Throughout the ages, iron has exerted a powerful pull on the human imagination, and the men who work it have often been regarded as much more than skilled craftsmen. Before the Industrial Revolution, blacksmiths enjoyed the same status as doctors and astrologers, because they were the sole providers of weapons, armour and farming tools.
They have also been feted as artists. Eighteen-century smiths produced the wonderfully baroque ironwork of St Paul's Cathedral. The sinuous metalwork of French and Belgian Art Nouveau architecture was always the work of a talented blacksmith.
But practitioners of these ancient skills had become almost extinct in Britain by the late 1960s, for heavy industry had ceased to have any use for them, and towerblock architects rarely used anything as graceful and pleasing as a wrought-iron handrail.

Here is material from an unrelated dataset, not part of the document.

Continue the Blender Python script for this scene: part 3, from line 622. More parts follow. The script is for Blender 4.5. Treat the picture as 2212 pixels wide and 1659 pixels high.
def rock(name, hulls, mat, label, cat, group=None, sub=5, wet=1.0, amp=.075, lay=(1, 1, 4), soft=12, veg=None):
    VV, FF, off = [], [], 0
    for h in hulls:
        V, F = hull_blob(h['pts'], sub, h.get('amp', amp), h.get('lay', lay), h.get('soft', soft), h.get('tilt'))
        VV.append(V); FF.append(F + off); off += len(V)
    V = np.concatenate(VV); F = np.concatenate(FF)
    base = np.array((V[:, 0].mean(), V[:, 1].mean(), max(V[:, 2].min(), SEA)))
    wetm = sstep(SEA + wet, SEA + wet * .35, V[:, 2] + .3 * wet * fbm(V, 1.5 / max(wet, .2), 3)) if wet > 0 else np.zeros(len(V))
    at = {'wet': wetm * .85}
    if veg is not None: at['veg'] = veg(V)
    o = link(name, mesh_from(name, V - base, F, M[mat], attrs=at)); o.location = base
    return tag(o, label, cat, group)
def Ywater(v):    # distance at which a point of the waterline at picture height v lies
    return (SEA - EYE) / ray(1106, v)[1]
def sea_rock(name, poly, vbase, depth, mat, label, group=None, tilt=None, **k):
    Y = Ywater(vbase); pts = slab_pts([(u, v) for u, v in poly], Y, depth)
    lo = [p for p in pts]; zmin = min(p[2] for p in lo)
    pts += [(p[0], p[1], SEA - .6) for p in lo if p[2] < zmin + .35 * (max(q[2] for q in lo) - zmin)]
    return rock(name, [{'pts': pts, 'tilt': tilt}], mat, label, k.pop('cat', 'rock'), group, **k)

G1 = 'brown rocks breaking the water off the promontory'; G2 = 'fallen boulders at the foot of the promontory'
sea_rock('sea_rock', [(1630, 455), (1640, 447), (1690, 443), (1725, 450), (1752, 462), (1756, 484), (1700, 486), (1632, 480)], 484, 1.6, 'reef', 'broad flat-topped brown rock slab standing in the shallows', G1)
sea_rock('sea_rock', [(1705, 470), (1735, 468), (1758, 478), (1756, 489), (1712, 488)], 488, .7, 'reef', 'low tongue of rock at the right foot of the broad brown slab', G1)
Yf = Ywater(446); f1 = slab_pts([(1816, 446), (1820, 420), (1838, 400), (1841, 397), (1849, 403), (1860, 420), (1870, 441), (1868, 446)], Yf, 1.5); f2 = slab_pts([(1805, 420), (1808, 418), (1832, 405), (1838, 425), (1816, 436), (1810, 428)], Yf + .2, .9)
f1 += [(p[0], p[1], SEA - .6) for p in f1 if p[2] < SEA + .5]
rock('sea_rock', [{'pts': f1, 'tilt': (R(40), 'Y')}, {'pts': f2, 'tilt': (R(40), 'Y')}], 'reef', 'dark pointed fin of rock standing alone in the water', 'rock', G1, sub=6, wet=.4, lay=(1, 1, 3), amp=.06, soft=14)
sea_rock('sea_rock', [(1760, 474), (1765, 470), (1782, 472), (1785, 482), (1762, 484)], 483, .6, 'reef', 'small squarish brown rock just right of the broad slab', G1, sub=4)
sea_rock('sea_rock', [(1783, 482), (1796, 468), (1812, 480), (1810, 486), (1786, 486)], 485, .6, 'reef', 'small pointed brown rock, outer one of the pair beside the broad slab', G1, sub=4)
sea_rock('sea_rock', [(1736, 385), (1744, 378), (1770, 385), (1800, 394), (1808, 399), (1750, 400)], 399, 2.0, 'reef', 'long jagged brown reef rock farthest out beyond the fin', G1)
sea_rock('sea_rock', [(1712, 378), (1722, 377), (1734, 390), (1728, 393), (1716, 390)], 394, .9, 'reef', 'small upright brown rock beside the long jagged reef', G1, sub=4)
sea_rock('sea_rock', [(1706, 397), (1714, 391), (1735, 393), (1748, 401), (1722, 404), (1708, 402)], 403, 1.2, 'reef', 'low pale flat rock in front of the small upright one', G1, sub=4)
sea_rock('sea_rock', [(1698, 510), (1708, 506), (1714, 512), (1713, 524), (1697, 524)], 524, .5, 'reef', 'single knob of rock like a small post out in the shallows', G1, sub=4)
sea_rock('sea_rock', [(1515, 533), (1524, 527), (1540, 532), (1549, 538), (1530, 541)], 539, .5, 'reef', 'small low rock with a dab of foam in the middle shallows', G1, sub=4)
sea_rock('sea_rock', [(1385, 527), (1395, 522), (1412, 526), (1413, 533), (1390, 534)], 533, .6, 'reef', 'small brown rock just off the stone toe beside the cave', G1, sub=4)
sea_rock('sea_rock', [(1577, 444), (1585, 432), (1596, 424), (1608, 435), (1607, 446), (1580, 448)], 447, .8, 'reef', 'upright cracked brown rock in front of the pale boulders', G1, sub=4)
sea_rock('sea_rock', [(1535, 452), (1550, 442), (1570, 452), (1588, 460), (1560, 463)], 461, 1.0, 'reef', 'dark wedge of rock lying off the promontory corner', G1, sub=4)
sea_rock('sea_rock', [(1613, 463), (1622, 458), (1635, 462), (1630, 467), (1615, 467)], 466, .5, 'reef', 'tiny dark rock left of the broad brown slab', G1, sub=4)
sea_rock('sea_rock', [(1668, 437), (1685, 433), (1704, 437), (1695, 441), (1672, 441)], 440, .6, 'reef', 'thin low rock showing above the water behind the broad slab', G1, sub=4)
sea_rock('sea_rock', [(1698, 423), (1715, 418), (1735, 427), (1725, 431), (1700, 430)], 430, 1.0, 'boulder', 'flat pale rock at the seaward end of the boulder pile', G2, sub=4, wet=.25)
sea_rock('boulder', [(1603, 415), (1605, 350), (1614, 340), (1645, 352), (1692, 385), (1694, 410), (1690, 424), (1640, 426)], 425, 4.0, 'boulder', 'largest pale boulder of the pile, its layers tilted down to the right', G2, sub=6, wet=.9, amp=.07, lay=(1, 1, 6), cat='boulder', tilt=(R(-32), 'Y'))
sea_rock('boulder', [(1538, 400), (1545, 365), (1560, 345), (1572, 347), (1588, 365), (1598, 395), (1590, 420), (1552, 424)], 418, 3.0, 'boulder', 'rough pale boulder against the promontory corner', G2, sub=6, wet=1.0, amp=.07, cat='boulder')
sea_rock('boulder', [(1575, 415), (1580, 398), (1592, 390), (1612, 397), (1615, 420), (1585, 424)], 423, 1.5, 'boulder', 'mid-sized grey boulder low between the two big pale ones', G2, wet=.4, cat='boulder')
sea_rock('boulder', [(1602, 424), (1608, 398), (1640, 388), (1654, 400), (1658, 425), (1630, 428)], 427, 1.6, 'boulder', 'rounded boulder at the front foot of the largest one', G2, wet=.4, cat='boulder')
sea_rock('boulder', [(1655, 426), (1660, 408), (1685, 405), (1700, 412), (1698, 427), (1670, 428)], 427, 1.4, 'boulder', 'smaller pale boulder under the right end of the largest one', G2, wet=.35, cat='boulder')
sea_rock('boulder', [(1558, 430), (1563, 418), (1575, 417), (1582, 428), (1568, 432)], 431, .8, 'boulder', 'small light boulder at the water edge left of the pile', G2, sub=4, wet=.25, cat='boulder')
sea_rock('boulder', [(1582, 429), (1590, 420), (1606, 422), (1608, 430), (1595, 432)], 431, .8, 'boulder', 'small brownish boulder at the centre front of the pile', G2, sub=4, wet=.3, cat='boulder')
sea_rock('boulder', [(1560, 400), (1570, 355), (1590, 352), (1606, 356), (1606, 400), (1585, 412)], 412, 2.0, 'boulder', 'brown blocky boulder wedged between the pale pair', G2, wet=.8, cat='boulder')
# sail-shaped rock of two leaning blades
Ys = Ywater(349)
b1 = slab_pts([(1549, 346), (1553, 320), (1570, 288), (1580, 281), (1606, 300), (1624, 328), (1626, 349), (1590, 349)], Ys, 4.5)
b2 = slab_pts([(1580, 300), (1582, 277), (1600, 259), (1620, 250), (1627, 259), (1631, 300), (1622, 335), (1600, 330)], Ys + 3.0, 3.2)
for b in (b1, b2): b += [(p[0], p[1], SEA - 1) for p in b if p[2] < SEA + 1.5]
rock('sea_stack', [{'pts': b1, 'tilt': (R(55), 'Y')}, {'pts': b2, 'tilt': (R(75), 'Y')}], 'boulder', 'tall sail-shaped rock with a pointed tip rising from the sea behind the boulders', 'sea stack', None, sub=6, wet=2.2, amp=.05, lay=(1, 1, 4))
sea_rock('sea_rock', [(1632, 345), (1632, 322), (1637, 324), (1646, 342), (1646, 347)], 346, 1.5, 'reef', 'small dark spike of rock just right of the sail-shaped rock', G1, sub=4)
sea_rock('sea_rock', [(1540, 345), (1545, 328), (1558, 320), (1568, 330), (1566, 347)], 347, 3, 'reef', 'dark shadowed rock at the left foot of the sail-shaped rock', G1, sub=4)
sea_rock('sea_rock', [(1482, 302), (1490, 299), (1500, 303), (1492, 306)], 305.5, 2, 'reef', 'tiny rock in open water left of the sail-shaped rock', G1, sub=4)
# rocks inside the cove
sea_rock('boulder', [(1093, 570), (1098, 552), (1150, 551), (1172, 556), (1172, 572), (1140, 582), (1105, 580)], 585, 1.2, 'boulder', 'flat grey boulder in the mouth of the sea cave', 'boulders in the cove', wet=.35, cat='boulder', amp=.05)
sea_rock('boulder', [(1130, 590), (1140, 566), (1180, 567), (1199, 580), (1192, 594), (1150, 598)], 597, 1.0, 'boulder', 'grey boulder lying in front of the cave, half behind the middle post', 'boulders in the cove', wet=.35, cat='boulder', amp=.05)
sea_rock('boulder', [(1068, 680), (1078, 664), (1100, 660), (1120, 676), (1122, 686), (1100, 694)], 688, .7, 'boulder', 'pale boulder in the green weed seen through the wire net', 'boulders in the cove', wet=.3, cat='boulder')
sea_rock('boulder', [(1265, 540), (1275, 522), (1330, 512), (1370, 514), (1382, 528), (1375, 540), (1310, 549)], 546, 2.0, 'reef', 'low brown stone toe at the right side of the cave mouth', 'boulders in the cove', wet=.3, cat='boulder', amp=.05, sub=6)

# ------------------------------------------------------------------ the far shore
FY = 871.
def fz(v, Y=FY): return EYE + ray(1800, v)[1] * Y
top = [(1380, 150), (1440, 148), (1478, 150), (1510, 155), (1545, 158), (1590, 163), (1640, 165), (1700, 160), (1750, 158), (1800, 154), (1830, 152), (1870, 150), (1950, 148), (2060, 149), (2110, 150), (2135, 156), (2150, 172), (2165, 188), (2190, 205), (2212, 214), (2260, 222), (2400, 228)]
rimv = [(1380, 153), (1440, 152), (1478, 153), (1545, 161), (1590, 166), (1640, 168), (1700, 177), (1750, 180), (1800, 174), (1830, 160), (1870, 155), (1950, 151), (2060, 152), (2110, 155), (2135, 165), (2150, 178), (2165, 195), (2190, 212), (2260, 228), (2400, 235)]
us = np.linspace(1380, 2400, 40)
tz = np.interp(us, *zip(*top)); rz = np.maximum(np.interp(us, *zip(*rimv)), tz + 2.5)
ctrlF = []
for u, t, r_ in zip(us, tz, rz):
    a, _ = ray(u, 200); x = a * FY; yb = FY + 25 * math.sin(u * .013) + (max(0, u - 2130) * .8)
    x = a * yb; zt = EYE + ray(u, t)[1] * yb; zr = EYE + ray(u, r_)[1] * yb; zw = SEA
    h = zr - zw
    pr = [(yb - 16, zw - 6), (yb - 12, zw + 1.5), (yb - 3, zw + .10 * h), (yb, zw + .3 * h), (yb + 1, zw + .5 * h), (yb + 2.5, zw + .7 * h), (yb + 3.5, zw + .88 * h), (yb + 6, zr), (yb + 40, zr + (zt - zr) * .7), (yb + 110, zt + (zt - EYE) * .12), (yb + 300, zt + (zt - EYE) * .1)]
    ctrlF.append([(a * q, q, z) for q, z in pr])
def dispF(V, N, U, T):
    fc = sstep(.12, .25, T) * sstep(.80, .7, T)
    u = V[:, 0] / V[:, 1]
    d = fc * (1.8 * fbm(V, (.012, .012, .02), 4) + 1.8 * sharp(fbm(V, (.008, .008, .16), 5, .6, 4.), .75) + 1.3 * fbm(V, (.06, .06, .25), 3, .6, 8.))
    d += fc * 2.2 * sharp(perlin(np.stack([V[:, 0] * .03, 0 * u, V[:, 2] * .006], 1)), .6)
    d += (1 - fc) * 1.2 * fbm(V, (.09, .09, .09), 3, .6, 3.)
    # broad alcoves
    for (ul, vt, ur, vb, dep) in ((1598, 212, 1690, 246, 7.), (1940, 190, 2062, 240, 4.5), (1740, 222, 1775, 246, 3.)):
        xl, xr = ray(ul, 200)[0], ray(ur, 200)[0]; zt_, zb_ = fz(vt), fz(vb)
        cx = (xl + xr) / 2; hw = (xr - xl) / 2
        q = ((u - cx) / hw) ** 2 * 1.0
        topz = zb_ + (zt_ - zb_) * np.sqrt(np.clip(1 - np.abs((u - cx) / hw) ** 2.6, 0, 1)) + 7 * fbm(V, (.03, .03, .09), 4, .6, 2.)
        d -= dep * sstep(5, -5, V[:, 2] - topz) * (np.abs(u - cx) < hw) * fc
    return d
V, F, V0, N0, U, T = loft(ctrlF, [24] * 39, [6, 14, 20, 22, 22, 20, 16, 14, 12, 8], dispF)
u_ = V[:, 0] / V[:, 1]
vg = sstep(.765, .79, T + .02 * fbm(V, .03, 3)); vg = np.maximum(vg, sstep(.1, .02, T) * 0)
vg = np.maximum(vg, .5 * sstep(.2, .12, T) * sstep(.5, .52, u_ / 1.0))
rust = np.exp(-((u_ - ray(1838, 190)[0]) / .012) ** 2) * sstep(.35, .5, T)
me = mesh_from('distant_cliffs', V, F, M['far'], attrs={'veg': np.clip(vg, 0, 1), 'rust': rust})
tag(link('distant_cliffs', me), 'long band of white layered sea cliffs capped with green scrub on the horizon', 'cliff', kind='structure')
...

Over the past 10 years, however, there has been something of a revival - thanks greater interest in decorative architecture and a less conservative approach to interior design. Even so, much of the work looks surprisingly cliched: manufacturers of gates and balconies still advertise their wares as 'classical' or 'Victorian-style'. You can't walk into a trendy design store without being assailed by rusty candlesticks with dangly bits.
Thankfully, alternatives exist and a series of events over the next few weeks aims to promote the blacksmith's craft. The first of these, an exhibition of forged ironwork by members of the British Artist Blacksmiths Association (BABA ) opened last week at the Fire and Iron gallery in Leatherhead, Surrey.
Alan Dawson, the secretary of BABA, says: 'We could be at the start of a new Iron Age, because in a sense, both the general public and blacksmiths have had their blinkers removed.' power tools have liberated smiths from all that labouring over a hot anvil, and they can now bend, split, twist and spot-weld the metal with relative ease. 'In short,' says Dawson, 'these artists now have a material which allows them to express themselves.'
About 250 pieces have been produced for the show, ranging from bookends to a spiral staircase. Reserve prices start at £ 90 and climb well into four figures. Most of the money raised will go to individual makers, 'but a percentage of every sale will be retained by the Association for the promotion of good ironwork,' says Dawson.
His own contributions consist of an eight-foot gate, and a standard lamp toped with a mouth-blown glass shade.
'My style results from just allowing steel to bend and flow into shape when it's hot. It's a bit like drawing with metal in space,' he says.
Many of the artists admit to being fascinated by iron. unlike most metals, which are relatively malleable when cold, iron and steel are a tougher, more demanding medium. Susan May, a jeweller by training, says, 'It's quite magical because it's incredibly soft when it's hot, but as soon as it cools down, it becomes really rigid and immovable again.'
Ann Catrin Evans' mild steel door-knockers and handles seem to have been inspired by those bleak castles that are a stock feature of horror films. One of her designs is shaped like a ball and chain, another like a Celtic cross. 'I love the fact that steel is cold and hard,' she says. 'And the way it feels as tough it's there forever.'
No other base metal can have given man as much visual pleasure or greater feeling of security. The chances of iron being used decoratively for the next thousand years are good, to say the least - as long as we don't have to look at any more rusty candlesticks, that is.